Nein, junger Freund, das ist keine Entschuldigung in diesem Land der unbegrenzten Möglichkeiten! Sag niemandem, du seiest nichts, denn du habest keine Gelegenheit, etwas zu werden! Einen jungen Mann, der aus dem rechten Holz geschnitzt ist, kann überhaupt nichts zurückhalten. Freilich, wenn du kein Mark in den Knochen hast, wenn du nicht so viel Mut und Ausdauer besitzt, um mit dem bisschen „Entmutigung“ und mit der „ungünstigen Umgebung“ fertig zu werden – dann bist du eben nicht aus dem Holz, aus dem die tüchtigen und erfolgreichen Männer geschnitzt sind. Fort mit solchen törichten Ausreden! Schon dass du sie überhaupt aussprichst, zeigt, dass der Fehler an dir liegt, dass es irgendwo bei dir nicht richtig ist. Man wird ruhig sagen dürfen, wenn ein junger Mann in Amerika oder Europa nicht vorwärts kommen kann, so gelingt ihm das in keiner andern Umgebung in der ganzen Welt.
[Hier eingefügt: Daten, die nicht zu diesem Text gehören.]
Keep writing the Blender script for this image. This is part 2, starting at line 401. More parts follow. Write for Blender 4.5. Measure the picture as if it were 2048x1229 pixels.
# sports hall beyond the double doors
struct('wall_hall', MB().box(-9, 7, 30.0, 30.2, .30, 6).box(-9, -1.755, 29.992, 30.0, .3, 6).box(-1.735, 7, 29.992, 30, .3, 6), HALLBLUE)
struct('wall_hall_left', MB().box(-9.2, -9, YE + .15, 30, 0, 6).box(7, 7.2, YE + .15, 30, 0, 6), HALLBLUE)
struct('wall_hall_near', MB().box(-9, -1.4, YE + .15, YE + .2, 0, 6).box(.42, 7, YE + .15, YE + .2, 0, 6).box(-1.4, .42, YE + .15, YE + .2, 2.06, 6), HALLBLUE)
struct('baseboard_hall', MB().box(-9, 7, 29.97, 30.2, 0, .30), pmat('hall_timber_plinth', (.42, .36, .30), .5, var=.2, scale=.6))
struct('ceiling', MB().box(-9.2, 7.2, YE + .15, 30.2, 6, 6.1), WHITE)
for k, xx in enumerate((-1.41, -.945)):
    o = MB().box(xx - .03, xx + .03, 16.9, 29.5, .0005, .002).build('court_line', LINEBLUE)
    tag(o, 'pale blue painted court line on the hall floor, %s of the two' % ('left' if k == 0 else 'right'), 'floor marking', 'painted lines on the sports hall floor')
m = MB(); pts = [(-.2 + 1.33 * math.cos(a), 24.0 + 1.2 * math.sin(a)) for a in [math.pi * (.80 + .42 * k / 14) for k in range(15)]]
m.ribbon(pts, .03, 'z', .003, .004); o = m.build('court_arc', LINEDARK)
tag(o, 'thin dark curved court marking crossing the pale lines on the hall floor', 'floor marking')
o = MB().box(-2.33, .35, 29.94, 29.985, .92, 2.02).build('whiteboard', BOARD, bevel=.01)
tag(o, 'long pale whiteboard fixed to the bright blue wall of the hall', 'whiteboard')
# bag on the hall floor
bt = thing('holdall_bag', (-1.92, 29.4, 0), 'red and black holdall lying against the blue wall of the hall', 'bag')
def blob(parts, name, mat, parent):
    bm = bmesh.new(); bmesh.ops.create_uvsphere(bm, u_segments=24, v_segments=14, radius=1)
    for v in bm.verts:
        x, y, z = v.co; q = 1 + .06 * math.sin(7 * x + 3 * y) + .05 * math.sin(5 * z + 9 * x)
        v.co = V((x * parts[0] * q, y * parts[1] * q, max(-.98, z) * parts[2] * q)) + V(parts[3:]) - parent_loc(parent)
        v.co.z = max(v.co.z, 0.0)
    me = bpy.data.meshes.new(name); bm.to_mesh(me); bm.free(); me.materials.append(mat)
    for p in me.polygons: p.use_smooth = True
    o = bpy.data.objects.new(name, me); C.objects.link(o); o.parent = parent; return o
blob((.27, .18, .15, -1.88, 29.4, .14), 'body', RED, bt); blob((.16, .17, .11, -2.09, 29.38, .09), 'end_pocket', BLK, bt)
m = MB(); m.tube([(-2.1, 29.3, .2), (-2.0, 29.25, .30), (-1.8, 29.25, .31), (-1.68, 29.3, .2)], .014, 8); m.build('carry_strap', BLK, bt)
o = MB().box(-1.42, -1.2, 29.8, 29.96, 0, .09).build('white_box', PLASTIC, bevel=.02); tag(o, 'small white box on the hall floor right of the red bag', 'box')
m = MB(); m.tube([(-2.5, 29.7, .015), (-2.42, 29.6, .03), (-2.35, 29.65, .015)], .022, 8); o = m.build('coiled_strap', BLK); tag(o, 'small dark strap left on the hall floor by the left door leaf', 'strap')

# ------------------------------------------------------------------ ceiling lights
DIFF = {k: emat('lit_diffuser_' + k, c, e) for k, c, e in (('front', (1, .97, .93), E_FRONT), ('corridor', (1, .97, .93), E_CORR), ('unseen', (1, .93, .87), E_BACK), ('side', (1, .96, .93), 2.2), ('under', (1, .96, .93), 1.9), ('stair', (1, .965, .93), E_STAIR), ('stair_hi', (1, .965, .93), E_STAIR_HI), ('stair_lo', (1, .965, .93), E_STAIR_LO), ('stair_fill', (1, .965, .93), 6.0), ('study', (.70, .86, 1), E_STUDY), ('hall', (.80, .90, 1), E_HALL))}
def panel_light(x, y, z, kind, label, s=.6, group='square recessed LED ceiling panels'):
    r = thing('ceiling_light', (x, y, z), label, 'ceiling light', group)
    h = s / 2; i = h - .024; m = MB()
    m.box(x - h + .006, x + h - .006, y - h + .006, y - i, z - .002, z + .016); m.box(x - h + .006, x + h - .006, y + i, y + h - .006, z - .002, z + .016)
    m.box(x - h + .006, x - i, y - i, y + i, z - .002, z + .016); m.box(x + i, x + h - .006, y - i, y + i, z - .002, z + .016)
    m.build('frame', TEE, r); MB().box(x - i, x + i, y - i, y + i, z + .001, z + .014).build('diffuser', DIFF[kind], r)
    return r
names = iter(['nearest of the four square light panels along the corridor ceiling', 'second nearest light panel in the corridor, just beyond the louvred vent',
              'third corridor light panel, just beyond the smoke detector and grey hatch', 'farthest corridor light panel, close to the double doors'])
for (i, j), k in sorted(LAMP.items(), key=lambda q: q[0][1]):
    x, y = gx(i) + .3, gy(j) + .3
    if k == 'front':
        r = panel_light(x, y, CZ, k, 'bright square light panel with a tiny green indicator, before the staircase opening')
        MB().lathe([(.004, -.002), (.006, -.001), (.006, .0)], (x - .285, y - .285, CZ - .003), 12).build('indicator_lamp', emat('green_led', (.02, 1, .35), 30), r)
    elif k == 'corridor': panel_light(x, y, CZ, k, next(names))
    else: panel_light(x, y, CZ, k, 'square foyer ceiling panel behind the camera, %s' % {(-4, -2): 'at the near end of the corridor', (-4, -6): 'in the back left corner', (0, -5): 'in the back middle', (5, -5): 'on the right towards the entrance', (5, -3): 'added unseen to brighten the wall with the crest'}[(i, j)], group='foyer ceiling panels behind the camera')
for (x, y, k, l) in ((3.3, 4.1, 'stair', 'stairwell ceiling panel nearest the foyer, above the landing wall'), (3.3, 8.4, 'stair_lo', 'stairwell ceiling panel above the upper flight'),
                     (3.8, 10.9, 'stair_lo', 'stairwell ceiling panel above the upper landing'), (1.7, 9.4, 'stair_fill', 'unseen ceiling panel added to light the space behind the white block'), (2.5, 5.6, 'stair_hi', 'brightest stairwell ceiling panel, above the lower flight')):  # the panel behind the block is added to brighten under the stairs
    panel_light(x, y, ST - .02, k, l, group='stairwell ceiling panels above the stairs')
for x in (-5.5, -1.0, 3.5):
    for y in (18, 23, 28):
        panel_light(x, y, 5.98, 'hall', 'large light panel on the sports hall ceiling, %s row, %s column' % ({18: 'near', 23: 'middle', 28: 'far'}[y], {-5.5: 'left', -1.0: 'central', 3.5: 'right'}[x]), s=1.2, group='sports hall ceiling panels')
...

Tausend und Zehntausende lebender Beispiele beweisen, dass man über Hindernisse und Entmutigungen Herr werden kann, die hundertmal größer sind als die, von denen ein junger Mann sich heute zurückhalten lässt.
Es kann sein, dass Umstände dich fesseln, über die du wirklich keine Gewalt hast, dass eine besondere Not dich zwingt, Arbeit zu tun, zu der du kein inneres Verhältnis gewinnen und bei der du dein Bestes nicht leisten kannst. Dann ist allerdings ein eiserner Wille nötig, um dir zu helfen; aber mit ihm kannst du auch aus dieser Umgebung noch etwas machen, du kommst dabei nur langsamer vorwärts. Vielleicht ist es doch noch möglich, wenn du nur Mut und Kraft behältst, in eine andre Umgebung zu kommen. Sonst musst du es eben machen wie die Perlmuschel, wenn sie ein Sandkorn nicht aus ihrer Schale entfernen kann: sie umhüllt es mit dem Stoff, der es zur Perle macht. So musst auch du die peinliche und hässliche Umgebung, die du nun einmal nicht loswerden kannst, so angenehm und so schön als möglich zu machen versuchen. Denn die beständige Arbeit, mit der man aus einer unvermeidlichen Notwendigkeit das Beste macht, was aus ihr zu machen ist, wirkt schon an sich als charakterbildende und stählende Kraft.